In the former part of this article, we have had occasion to notice the inconvenience arising from the deposit in boilers, and to mention some of the modes adopted for cleansing them. Occasionally these deposits are several inches in thickness, and as hard as the artificial stone pottery, caused by the baking they receive while in contact with the metal of the boiler, which receives the direct action of the fire. To remove these incrustations is a work of considerable labour; it being a general practice for workmen to get inside the boilers, and break up the stony matter, by means of heavy hammers and cold chisels. These deposits are also the cause of other serious inconveniences; they form a non-conducting shield between the fire and the water, rendering the boiler liable to become red-hot, by which its destruction or premature wearing out is effected, and a considerable waste of fuel is made. To obviate these injurious tendencies, a variety of plans have been proposed. Some engineers throw into the boiler a quantity of some fibrous and mucilaginous vegetable matter, such as bran or husks, to which the earthy matter in the water adheres, and is thereby prevented from becoming concrete and hard, and consequently more easy to be removed.
In the year 1828, Mr. Anthony Scott, of the Southwark Pottery, Durham, took a patent for a very obvious and effective contrivance to abate this evil. His plan is to place a number of slabs or trays of metal stone or wood near to the bottom of the boiler, which it is said so reduces the agitation of the water during the ebullition, that nearly the whole of the sediment descends by its own gravity, and deposits itself in the trays, instead of on the bottom of the boiler. The transmission of the heat is not intercepted by this arrangement, while the trays are removable at pleasure, for clearing them of the sediment deposited upon them.

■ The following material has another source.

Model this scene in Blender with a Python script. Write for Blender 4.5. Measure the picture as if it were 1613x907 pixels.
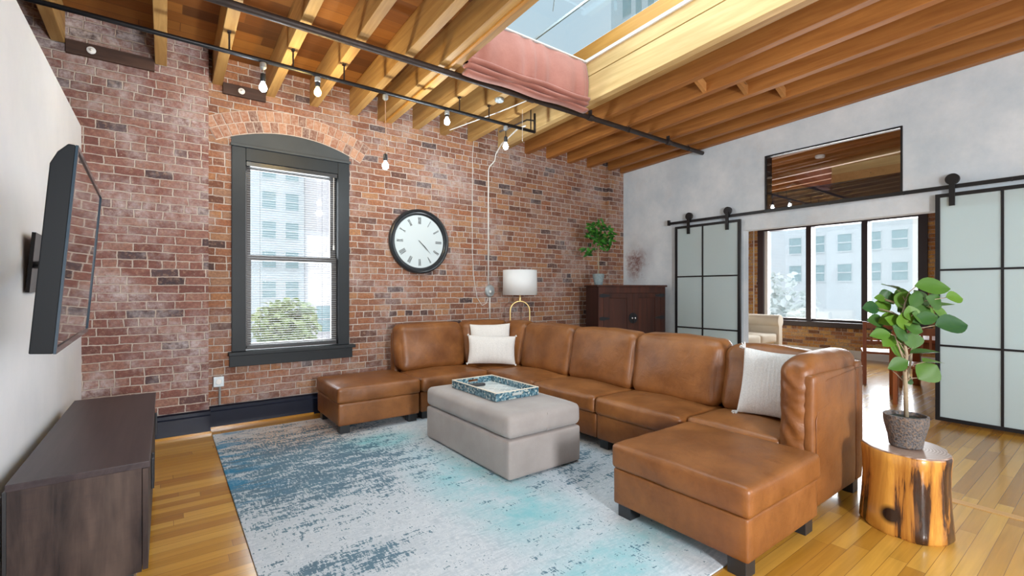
import bpy, bmesh, math, random
from mathutils import Vector, Matrix, noise
random.seed(7)
for o in list(bpy.data.objects): bpy.data.objects.remove(o)
S = bpy.context.scene
COL = S.collection
PI = math.pi

# ------------------------------------------------------------------ camera, world, light, exposure
F = 733.0
cam = bpy.data.cameras.new('camera'); camo = bpy.data.objects.new('camera', cam); COL.objects.link(camo)
cam.sensor_fit = 'HORIZONTAL'; cam.sensor_width = 36; cam.lens = 36*F/1613
cam.shift_y = (457-453.5)/1613
cam.clip_start = .05; cam.clip_end = 400
camo.location = (0, 0, 1.35); camo.rotation_euler = (PI/2, 0, -math.radians(36.7))
S.camera = camo
S.view_settings.view_transform = 'Standard'; S.view_settings.look = 'None'
S.view_settings.gamma = 1; S.view_settings.use_curve_mapping = False
S.view_settings.exposure = 0.36

W = bpy.data.worlds.new('World'); S.world = W; W.use_nodes = True
bg = W.node_tree.nodes['Background']; bg.inputs[0].default_value = (.80, .90, 1.0, 1); bg.inputs[1].default_value = 1.2

def lamp(kind, name, loc, energy, color=(1,1,1), size=.1, size_y=None, rot=(0,0,0), parent=None):
    l = bpy.data.lights.new(name, kind); l.energy = energy; l.color = color
    if kind == 'AREA':
        l.shape = 'RECTANGLE'; l.size = size; l.size_y = size_y or size
    elif kind == 'POINT': l.shadow_soft_size = size
    elif kind == 'SUN': l.angle = size
    o = bpy.data.objects.new(name, l); COL.objects.link(o); o.location = loc; o.rotation_euler = rot
    if parent: o.parent = parent
    return o
# daylight falling in through the skylight, the sash window and the far window band
lamp('AREA', 'skylight_daylight', (3.0, 2.0, 4.6), 140, (.88,.95,1), 1.8, 3.2, (0,0,0))
lamp('AREA', 'sash_daylight', (1.1, 6.1, 1.75), 70, (.88,.95,1), 1.1, 2.2, (-PI/2,0,0))
lamp('AREA', 'far_window_daylight', (11.6, 3.7, 1.9), 330, (.92,.97,1), 2.6, 2.4, (0,PI/2,0))

# daylight from the window behind the photographer that throws the television's shadow
lamp('AREA', 'unseen_rear_daylight', (.98, -2.45, 1.62), 200, (.95,.97,1), .5, .8, (PI/2,0,0))
lamp('AREA', 'unseen_rear_daylight', (4.3, -2.45, 1.9), 40, (.93,.97,1), 2.4, 1.9, (PI/2,0,0))  # added fill at a second, unseen rear opening

# ------------------------------------------------------------------ node helpers
class NT:
    def __init__(s, name):
        s.m = bpy.data.materials.new(name); s.m.use_nodes = True; s.t = s.m.node_tree
        s.t.nodes.clear(); s.out = s.t.nodes.new('ShaderNodeOutputMaterial')
    def n(s, typ, ins=None, **props):
        nd = s.t.nodes.new(typ)
        for k, v in props.items(): setattr(nd, k, v)
        for k, v in (ins or {}).items(): s.set(nd, k, v)
        return nd
    def set(s, nd, k, v):
        i = nd.inputs[k]
        if isinstance(v, bpy.types.NodeSocket): s.t.links.new(v, i)
        else:
            if hasattr(i, 'default_value') and hasattr(i.default_value, '__len__') and not isinstance(v, str):
                v = tuple(v)
                if len(i.default_value) == 4 and len(v) == 3: v = v+(1,)
            i.default_value = v
    def math(s, op, a, b=0, c=None, clamp=False):
        ins = {0:a, 1:b}
        if c is not None: ins[2] = c
        nd = s.n('ShaderNodeMath', ins, operation=op); nd.use_clamp = clamp
        return nd.outputs[0]
    def mix(s, f, a, b, blend='MIX'):
        nd = s.n('ShaderNodeMix', data_type='RGBA', blend_type=blend)
        s.set(nd, 0, f); s.set(nd, 6, a); s.set(nd, 7, b)
        return nd.outputs[2]
    def ramp(s, f, stops, interp='LINEAR'):
        nd = s.n('ShaderNodeValToRGB', {0:f}); cr = nd.color_ramp; cr.interpolation = interp
        while len(cr.elements) < len(stops): cr.elements.new(.5)
        for e, (p, c) in zip(cr.elements, stops):
            e.position = p; e.color = (c, c, c, 1) if isinstance(c, (int, float)) else tuple(c)+(1,)
        return nd.outputs[0]
    def co(s): return s.n('ShaderNodeTexCoord').outputs['Object']
    def xyz(s, v):
        return s.n('ShaderNodeSeparateXYZ', {0:v}).outputs
    def comb(s, x, y, z): return s.n('ShaderNodeCombineXYZ', {0:x, 1:y, 2:z}).outputs[0]
    def mapn(s, v, scale=(1,1,1), loc=(0,0,0), rot=(0,0,0)):
        return s.n('ShaderNodeMapping', {0:v, 'Location':loc, 'Rotation':rot, 'Scale':scale}).outputs[0]
    def noise(s, v, scale=5, detail=4, rough=.55, dist=0):
        return s.n('ShaderNodeTexNoise', {'Vector':v, 'Scale':scale, 'Detail':detail, 'Roughness':rough, 'Distortion':dist}).outputs[0]
    def bump(s, h, strength=.3, dist=.01, normal=None):
        ins = {'Height':h, 'Strength':strength, 'Distance':dist}
        if normal: ins['Normal'] = normal
        return s.n('ShaderNodeBump', ins).outputs[0]
    def bsdf(s, **k):
        ins = {{'color':'Base Color','rough':'Roughness','metal':'Metallic','normal':'Normal','spec':'Specular IOR Level','coat':'Coat Weight','coatr':'Coat Roughness','emit':'Emission Color','es':'Emission Strength','trans':'Transmission Weight','sheen':'Sheen Weight','sss':'Subsurface Weight','alpha':'Alpha'}[a]:b for a, b in k.items()}
        nd = s.n('ShaderNodeBsdfPrincipled', ins)
        s.t.links.new(nd.outputs[0], s.out.inputs[0]); return nd.outputs[0]
    def surf(s, sh): s.t.links.new(sh, s.out.inputs[0])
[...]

More recently, (in 1830,) Mr. William Taylor, of Wednesbury, took out a patent, having for one of its leading objects the prevention of the incrustation and removal of the sediment, without stopping the operation of the boiler. It consists of a sediment trough or vessel, extending the whole length of the boiler, immediately under it, with a valve opening at one end, through which a portion of water is occasionally permitted to escape with great velocity, arising from the pressure of the steam, that it may carry with it whatever deposit may have settled in the bottom. This arrangement is represented in the annexed sketch; a a is a cylindrical boiler, having a fire place b, and a flue within it; c is the deposit vessel below the fire. When this invention is applied to boilers which have the fire under, instead of inside them, the patentee applies a deposit trough on each side, and these must be shielded from the action of the fire. The claim to invention under this patent is limited to the particular modifications described; as deposit vessels have, before the date of Mr. Taylor's patent, been applied to boilers; and they are undoubtedly appendages of great utility.